TASK DETAILS: Leave out all pictures. Return exactly the lines from the top of the material through the line containing "# A shaded balcony".

[Records with scene code]

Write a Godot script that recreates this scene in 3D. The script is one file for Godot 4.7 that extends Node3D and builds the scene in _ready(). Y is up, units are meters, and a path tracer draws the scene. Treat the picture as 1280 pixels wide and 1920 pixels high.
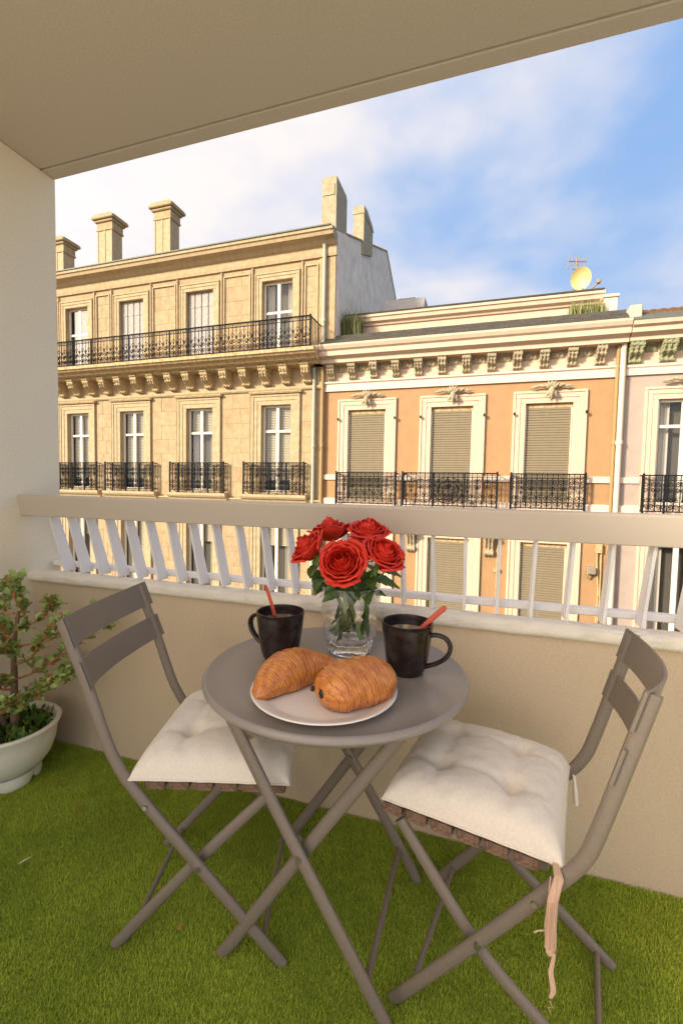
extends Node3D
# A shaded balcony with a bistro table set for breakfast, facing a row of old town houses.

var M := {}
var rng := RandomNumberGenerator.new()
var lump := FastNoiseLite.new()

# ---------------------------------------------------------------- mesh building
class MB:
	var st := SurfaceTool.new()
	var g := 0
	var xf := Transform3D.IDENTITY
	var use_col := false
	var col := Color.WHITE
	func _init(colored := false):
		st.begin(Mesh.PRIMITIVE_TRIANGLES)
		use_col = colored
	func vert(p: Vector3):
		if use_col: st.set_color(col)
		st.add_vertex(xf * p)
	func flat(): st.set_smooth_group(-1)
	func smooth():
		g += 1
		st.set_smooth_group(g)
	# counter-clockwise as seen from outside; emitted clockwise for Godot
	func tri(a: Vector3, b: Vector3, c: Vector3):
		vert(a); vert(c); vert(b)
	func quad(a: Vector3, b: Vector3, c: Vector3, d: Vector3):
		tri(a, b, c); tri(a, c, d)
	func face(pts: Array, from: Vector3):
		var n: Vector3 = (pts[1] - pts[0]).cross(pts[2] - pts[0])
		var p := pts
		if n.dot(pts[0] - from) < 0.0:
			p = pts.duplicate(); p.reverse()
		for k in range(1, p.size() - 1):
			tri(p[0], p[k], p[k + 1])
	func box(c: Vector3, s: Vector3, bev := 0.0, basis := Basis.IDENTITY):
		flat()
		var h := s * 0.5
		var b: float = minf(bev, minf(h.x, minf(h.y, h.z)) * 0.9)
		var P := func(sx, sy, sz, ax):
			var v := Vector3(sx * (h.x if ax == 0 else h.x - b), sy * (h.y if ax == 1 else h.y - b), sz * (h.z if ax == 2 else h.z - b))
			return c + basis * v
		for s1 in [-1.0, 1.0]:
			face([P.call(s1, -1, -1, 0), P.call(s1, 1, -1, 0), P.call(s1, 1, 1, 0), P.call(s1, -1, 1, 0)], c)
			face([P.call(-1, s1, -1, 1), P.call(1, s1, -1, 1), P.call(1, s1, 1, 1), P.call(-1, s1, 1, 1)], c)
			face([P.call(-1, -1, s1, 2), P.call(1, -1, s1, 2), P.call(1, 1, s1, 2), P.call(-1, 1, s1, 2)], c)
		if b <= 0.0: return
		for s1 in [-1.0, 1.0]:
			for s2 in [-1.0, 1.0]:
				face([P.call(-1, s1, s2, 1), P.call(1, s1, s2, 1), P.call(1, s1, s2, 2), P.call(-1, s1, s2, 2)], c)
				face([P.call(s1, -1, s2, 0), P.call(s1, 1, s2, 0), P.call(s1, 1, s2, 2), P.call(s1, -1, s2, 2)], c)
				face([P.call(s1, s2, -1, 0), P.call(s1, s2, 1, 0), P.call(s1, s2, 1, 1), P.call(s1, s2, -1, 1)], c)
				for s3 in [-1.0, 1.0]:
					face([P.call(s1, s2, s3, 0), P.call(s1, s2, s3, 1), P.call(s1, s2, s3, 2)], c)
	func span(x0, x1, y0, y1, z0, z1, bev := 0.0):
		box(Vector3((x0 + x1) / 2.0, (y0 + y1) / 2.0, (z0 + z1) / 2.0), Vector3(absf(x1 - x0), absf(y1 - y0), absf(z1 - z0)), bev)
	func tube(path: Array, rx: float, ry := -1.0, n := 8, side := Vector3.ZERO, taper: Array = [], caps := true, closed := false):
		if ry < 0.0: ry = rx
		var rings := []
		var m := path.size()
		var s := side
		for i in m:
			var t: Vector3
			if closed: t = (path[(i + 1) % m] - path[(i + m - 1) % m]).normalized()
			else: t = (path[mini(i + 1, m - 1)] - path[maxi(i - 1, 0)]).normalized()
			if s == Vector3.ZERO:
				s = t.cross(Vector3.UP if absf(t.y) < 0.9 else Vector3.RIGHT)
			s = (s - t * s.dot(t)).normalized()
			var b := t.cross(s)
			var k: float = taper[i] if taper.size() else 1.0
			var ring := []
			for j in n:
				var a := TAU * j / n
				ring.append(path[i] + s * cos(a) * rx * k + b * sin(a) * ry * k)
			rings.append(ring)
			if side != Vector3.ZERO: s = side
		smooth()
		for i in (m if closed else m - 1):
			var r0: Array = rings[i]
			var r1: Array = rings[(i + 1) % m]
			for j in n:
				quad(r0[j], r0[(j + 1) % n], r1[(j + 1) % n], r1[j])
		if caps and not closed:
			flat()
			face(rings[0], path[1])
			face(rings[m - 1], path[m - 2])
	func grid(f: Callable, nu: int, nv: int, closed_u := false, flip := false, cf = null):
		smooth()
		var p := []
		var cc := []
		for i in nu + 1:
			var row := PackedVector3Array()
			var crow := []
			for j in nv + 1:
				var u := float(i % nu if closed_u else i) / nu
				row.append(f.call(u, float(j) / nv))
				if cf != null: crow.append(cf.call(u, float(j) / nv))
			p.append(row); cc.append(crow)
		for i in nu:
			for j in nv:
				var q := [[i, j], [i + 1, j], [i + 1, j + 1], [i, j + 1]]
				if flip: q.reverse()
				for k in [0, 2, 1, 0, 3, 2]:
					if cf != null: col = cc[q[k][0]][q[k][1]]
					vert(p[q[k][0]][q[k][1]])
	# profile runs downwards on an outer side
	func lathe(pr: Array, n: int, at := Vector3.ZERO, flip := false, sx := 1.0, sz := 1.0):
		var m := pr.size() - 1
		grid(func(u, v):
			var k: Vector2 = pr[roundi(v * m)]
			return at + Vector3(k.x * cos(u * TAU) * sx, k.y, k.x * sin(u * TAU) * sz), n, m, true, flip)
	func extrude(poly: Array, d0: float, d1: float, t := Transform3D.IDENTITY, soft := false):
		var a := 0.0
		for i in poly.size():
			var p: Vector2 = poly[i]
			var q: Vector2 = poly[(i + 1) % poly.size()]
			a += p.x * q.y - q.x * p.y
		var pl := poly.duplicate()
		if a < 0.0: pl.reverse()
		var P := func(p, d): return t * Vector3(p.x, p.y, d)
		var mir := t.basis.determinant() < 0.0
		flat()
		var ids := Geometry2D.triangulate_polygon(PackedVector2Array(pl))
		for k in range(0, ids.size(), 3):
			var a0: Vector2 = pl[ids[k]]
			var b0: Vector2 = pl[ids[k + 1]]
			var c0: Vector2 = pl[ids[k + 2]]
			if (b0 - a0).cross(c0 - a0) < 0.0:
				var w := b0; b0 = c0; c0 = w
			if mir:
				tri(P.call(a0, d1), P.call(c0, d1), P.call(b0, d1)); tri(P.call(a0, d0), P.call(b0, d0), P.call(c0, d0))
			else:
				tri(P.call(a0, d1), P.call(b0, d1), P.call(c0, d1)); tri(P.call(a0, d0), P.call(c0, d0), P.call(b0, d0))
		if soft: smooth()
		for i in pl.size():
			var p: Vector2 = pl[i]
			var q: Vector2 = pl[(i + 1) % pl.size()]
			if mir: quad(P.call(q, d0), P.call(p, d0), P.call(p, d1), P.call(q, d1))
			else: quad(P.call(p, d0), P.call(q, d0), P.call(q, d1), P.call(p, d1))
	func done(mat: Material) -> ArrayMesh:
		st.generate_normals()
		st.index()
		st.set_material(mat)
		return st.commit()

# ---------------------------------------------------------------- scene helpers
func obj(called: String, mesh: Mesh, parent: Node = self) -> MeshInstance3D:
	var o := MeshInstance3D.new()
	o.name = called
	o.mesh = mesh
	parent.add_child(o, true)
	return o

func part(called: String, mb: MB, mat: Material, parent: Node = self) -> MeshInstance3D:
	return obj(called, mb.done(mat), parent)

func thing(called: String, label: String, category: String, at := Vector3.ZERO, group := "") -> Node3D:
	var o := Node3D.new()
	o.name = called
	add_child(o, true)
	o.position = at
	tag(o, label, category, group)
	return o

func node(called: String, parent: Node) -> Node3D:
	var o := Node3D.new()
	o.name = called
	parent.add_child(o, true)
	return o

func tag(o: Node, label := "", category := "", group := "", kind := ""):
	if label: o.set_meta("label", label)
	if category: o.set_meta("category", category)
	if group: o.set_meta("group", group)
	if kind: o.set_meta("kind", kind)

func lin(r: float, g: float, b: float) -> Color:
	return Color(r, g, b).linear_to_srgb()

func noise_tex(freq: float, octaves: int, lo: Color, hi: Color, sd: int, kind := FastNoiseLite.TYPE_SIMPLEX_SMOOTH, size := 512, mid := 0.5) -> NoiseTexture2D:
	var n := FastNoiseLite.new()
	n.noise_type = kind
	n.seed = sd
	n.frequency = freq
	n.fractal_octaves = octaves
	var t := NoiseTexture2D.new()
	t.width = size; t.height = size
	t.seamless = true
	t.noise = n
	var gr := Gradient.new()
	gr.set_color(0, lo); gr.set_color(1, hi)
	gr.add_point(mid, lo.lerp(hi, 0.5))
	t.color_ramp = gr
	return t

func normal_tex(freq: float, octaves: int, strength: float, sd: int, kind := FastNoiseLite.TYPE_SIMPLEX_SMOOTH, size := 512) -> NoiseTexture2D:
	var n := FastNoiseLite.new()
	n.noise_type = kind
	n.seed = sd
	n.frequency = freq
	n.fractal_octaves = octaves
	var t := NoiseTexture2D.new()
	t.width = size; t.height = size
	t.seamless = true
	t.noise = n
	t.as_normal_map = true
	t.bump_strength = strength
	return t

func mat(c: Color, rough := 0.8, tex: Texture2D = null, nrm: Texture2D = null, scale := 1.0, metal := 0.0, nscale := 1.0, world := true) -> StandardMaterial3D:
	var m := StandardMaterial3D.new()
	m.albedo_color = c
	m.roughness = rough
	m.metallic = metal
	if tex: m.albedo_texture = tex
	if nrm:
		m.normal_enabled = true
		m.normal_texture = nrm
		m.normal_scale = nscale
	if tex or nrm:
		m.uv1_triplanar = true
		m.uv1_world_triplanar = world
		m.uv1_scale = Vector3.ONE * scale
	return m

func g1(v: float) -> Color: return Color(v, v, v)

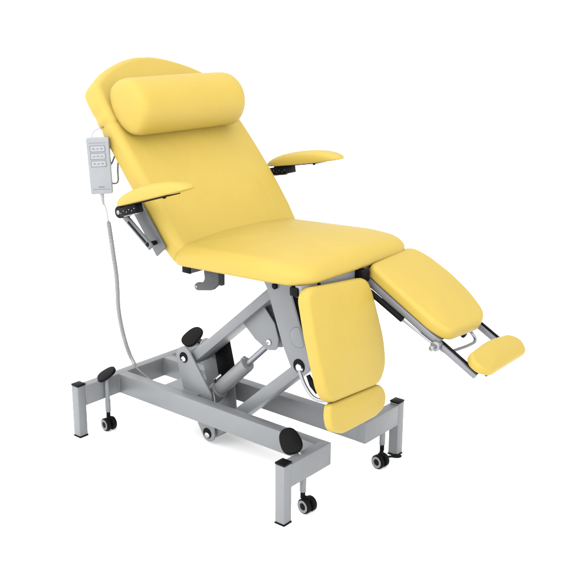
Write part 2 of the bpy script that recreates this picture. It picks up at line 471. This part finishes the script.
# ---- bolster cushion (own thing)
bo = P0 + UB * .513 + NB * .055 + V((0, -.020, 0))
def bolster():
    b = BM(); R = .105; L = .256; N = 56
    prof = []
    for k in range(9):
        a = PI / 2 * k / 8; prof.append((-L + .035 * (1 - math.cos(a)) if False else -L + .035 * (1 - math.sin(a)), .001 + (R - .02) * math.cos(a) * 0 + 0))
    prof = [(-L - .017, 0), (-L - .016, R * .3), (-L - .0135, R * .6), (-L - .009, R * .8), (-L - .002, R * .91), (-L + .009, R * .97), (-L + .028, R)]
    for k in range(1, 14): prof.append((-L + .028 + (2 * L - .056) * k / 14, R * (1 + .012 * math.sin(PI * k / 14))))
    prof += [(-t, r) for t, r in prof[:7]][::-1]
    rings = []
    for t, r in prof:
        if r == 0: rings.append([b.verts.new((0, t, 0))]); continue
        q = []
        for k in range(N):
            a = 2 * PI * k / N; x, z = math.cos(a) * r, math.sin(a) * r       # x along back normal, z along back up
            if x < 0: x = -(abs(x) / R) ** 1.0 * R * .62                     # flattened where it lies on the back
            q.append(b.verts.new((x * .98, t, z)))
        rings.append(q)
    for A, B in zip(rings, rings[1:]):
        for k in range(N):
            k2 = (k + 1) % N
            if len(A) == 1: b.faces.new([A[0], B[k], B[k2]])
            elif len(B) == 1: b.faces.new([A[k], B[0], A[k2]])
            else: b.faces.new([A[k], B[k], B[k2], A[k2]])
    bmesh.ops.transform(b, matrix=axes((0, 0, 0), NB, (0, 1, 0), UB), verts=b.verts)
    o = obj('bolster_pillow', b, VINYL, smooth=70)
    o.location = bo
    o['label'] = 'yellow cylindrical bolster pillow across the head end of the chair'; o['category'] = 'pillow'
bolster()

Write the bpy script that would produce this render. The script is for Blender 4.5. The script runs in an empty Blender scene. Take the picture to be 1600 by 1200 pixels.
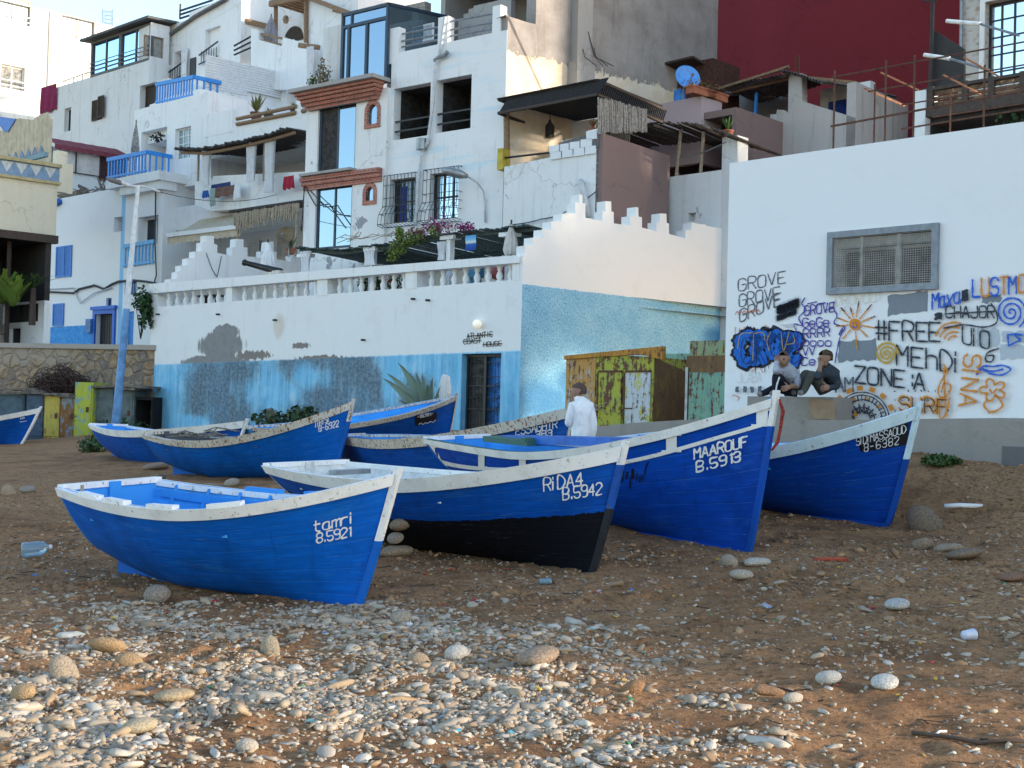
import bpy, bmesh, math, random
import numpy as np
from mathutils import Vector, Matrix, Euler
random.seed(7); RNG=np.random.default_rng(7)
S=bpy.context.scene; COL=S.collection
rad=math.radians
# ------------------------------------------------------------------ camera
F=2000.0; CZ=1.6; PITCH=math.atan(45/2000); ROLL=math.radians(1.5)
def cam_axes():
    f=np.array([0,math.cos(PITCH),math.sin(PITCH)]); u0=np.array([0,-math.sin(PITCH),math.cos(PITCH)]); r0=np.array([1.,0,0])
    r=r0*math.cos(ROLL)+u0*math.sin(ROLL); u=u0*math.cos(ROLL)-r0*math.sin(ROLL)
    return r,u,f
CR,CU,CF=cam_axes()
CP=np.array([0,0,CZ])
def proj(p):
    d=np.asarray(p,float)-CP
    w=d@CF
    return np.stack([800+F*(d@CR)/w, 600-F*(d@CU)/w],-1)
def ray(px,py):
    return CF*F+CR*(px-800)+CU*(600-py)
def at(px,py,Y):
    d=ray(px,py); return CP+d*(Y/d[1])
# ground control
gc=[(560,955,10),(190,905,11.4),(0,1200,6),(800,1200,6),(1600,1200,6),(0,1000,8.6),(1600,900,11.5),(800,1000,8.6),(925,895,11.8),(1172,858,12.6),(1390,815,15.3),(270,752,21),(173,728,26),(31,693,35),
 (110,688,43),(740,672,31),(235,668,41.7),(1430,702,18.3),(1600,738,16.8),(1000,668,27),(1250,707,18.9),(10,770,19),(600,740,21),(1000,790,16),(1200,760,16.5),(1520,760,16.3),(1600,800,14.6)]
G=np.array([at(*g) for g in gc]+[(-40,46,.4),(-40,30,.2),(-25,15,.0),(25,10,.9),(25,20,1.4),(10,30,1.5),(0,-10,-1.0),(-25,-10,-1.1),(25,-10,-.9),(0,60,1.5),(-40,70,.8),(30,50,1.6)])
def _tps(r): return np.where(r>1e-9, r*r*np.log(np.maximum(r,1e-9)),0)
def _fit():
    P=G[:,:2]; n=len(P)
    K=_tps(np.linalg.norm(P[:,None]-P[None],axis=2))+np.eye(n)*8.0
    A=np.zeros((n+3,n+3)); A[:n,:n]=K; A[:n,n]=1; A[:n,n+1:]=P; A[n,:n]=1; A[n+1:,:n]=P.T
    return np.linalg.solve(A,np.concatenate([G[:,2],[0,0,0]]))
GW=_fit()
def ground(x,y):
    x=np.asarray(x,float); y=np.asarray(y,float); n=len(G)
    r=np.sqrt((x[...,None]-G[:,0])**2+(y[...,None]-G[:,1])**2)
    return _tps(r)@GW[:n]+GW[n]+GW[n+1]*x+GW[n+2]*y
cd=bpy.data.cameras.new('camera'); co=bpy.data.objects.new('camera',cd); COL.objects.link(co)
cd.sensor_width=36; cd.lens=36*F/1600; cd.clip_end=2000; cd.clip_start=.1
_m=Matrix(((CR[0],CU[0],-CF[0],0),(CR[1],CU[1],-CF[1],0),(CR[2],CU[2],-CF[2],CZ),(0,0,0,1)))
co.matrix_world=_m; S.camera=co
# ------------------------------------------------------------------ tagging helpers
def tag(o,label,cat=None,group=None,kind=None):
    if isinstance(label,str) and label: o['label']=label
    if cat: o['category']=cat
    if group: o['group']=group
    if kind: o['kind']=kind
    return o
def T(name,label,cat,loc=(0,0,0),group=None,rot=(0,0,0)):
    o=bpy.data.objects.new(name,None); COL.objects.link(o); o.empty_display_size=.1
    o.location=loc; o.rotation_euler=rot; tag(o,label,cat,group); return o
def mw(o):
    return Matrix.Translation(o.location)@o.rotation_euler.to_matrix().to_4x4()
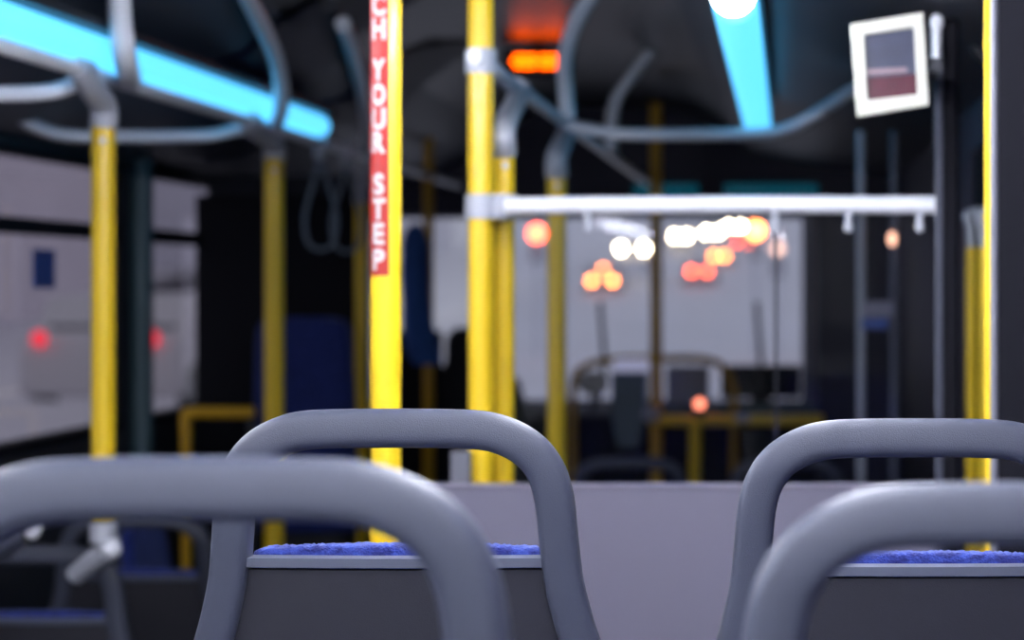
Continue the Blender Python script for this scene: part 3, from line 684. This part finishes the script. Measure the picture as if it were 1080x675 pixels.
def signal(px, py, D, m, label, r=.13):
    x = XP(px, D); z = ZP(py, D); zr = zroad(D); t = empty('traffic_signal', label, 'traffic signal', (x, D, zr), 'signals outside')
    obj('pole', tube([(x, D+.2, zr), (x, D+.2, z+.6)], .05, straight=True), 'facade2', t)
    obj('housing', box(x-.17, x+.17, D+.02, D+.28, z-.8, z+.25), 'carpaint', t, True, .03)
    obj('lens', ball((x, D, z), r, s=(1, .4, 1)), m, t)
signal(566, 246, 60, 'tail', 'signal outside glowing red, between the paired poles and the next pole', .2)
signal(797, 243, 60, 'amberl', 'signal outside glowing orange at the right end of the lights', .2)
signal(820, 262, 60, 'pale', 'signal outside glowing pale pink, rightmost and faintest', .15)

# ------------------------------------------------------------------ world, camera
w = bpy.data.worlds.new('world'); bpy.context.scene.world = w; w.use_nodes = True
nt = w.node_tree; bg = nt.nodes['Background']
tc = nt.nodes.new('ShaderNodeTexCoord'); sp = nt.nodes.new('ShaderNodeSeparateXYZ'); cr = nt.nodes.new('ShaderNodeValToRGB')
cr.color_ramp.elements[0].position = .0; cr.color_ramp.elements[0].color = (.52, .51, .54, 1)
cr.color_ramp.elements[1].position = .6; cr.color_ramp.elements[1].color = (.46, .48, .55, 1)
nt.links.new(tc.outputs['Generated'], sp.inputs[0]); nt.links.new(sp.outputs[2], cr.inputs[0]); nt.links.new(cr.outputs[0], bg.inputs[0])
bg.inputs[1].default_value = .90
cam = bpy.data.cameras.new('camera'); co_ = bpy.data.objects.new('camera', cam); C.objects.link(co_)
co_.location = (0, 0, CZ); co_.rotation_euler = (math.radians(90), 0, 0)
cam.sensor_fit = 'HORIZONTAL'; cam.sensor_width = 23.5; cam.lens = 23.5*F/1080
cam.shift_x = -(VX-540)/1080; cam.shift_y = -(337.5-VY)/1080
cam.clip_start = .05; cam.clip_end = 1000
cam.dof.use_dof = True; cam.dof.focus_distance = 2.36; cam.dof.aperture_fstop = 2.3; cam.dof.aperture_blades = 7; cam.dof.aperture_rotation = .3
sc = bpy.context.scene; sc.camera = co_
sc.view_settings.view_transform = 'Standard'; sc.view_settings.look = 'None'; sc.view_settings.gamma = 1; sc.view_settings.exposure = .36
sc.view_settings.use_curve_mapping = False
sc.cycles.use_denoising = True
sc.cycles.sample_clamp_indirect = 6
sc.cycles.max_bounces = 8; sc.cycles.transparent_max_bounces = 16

PROBLEM SOLUTION:
Write a Godot script that recreates this scene in 3D. The script is one file for Godot 4.7 that extends Node3D and builds the scene in _ready(). Y is up, units are meters, and a path tracer draws the scene. Treat the picture as 1280 pixels wide and 1920 pixels high.
extends Node3D
# A shaded balcony with a bistro table set for breakfast, facing a row of old town houses.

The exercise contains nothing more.